It’s possible to fix a broken voice. It’s possible to fix one that is pretty skewed. It’s possible to fix one that’s just a little bit off base.
It’s possible to wreck a perfectly fine voice. It’s possible to take one that is slightly skewed and skew it more. It’s possible to take a voice that is slightly off and make it slightly off but in a completely different way.
It is possible to take someone who can sing very well, almost leave them alone, give them absolutely minimal instruction, and see continuous improvement, not based upon the teaching but on the ability of the singer.
It is possible to take someone who can barely sing and, through the skill, care, patience, determination, kindness and persistence of the teacher, help that person learn to sing decently and be very happily satisfied.
It is possible to take someone who can sing decently and help that person become a very excellent singer with a wide range of control and skill, through a combination of determination on the part of the singer, on the part of the teacher and of natural ability of both.
It is possible to take someone who sings really well naturally, and through terrible teaching, demoralization and negative evaluation, take away all of their natural ability and kill the joy of singing such that they never ever sing again, let alone study.
It is possible to take someone who can barely sing and kill any chance the person might have of learning to sing by simply saying to the person, “You have no talent, you will never sing, so don’t even bother to try”.

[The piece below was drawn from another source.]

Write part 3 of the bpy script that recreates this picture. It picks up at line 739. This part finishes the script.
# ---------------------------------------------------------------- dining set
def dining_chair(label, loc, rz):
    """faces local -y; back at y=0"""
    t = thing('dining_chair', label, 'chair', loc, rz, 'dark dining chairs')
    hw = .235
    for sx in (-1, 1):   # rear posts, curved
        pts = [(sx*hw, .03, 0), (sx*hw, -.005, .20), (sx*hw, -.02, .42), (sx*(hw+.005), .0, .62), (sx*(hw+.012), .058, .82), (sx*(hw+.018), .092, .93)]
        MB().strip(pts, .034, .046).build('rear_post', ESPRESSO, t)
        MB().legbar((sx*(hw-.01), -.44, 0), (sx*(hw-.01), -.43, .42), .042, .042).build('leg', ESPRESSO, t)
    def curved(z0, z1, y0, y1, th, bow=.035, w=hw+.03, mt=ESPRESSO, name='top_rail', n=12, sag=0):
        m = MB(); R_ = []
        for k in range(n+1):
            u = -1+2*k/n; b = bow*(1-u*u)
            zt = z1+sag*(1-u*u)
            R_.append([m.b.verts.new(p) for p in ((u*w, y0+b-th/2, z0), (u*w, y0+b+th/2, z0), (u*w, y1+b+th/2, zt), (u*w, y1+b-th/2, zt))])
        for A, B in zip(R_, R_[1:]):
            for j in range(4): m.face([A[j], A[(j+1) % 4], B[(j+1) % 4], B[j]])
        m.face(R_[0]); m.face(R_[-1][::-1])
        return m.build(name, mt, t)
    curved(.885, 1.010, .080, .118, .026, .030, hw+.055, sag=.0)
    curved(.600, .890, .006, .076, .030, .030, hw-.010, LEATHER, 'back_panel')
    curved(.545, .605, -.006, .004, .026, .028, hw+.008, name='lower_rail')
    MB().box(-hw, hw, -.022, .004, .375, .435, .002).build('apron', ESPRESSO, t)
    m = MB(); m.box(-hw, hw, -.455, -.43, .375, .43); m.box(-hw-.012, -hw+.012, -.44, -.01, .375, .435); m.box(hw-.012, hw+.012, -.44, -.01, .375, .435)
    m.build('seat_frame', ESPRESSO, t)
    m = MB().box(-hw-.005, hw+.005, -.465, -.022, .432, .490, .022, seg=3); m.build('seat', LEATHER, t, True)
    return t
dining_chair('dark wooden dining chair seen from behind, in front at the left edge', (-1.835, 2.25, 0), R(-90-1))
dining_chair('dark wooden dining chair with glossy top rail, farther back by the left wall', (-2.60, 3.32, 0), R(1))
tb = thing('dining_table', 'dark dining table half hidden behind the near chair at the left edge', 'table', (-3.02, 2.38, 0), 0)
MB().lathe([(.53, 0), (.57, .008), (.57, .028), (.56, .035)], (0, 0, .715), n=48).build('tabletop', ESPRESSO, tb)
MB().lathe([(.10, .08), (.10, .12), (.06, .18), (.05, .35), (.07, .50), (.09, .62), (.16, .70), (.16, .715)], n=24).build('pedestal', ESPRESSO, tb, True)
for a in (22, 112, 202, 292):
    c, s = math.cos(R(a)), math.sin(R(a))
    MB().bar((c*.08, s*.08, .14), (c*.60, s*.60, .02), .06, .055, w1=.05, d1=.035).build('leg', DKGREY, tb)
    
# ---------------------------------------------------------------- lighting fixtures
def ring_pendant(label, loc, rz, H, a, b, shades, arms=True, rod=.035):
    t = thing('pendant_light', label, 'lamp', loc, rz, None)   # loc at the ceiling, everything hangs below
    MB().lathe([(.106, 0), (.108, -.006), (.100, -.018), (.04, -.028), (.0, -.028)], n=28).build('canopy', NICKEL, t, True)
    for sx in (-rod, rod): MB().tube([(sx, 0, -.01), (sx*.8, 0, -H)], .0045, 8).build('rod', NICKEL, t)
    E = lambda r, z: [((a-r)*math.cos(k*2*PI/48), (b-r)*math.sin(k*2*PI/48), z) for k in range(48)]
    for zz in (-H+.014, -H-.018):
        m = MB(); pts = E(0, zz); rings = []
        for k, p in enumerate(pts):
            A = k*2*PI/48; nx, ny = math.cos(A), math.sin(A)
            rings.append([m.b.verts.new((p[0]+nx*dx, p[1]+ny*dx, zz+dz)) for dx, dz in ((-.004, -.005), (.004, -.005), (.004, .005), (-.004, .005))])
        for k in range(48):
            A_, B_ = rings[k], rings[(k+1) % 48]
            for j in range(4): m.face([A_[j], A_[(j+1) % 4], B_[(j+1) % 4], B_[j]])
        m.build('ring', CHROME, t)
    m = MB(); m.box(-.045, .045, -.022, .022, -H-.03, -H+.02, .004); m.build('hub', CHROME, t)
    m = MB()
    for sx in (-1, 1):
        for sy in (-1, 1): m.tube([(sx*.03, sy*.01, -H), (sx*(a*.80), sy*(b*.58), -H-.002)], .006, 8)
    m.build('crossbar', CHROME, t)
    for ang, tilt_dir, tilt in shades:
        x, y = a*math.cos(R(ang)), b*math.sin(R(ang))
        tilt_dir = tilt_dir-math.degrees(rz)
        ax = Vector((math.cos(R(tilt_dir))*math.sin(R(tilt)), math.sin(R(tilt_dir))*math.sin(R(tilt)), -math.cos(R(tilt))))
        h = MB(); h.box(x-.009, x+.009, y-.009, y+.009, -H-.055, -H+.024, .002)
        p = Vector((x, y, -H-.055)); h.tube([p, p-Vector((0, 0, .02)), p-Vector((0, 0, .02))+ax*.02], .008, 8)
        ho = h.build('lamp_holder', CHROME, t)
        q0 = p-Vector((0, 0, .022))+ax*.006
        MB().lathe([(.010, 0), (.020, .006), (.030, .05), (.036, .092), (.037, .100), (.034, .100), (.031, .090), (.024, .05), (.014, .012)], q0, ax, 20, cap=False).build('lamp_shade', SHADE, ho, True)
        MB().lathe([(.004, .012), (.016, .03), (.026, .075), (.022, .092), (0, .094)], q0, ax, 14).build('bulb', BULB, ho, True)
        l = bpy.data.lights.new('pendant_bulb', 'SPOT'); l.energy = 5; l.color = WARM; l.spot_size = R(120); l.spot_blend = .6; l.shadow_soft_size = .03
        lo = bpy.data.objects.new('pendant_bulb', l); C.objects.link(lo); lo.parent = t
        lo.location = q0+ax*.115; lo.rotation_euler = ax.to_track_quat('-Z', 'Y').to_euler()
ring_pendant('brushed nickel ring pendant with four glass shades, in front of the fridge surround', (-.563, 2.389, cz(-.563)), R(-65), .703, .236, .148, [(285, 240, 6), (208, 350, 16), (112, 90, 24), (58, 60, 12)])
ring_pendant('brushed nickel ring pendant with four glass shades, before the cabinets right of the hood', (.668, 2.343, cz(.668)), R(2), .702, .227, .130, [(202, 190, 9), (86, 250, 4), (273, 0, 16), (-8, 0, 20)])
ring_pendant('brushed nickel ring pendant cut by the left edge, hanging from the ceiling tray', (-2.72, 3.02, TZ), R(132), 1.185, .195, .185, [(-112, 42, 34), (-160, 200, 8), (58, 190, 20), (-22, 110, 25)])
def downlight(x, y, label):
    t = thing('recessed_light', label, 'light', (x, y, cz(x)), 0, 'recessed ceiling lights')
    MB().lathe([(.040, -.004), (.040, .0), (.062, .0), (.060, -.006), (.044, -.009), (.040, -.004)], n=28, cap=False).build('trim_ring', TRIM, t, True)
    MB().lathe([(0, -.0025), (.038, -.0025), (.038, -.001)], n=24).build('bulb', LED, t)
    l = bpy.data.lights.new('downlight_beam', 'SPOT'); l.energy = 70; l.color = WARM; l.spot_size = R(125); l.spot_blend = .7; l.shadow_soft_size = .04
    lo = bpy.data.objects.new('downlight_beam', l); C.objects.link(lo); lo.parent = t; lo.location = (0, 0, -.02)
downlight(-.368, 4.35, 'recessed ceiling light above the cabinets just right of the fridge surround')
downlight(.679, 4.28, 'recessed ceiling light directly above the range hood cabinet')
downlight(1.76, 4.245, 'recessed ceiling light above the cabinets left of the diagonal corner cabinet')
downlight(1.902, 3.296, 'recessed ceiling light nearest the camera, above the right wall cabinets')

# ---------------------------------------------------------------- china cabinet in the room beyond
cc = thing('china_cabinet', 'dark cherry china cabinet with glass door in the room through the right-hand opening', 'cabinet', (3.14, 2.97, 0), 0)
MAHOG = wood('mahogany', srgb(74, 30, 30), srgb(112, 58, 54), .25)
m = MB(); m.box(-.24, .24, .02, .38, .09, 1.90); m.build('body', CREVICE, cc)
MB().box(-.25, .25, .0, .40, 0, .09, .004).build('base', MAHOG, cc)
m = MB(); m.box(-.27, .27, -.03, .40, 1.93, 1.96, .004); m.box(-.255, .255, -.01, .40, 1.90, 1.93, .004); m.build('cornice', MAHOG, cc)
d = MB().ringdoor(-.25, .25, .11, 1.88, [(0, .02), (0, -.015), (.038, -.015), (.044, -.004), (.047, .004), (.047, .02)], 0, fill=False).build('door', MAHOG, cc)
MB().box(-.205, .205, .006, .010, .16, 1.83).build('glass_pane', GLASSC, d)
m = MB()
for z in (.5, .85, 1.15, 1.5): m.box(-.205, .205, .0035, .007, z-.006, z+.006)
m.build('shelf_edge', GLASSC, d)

It is possible to mistake a vocal health problem for a technical problem, thereby compounding things on both sides.
It is possible to mistake a technical problem for a health problem by simply not knowing when to refer a student to a qualified otolaryngologist.
It is possible to assign problems with singing to a technical issue when it is something being aggravated by speech and the speech issues are ignored or, worse, not noticed as issues at all by the singing teacher.
It is possible to sing effectively and have a good career with no training in singing of any kind, but only if you do not sing classical repertoire.
It is possible to sing effectively and have a good career with a flawed voice, as long as the type of music you perform doesn’t require you to expose the flaws.
It is possible to have a very beautiful voice and be absolutely unable to express any kind of genuine emotion in it while singing, which will make you boring and unlikely to have a career.
It is possible to have a very unattractive voice and be so emotionally powerful when you use it that no one really cares how you sound (unless you are a classical singer, in which case, you have to at least stay in that ballpark).
It is possible to sing in a way that shouldn’t be possible because there is so much wrong with how it happens and what it sounds like, but somehow or other it works anyway.
As you can see, the possibilities are endless.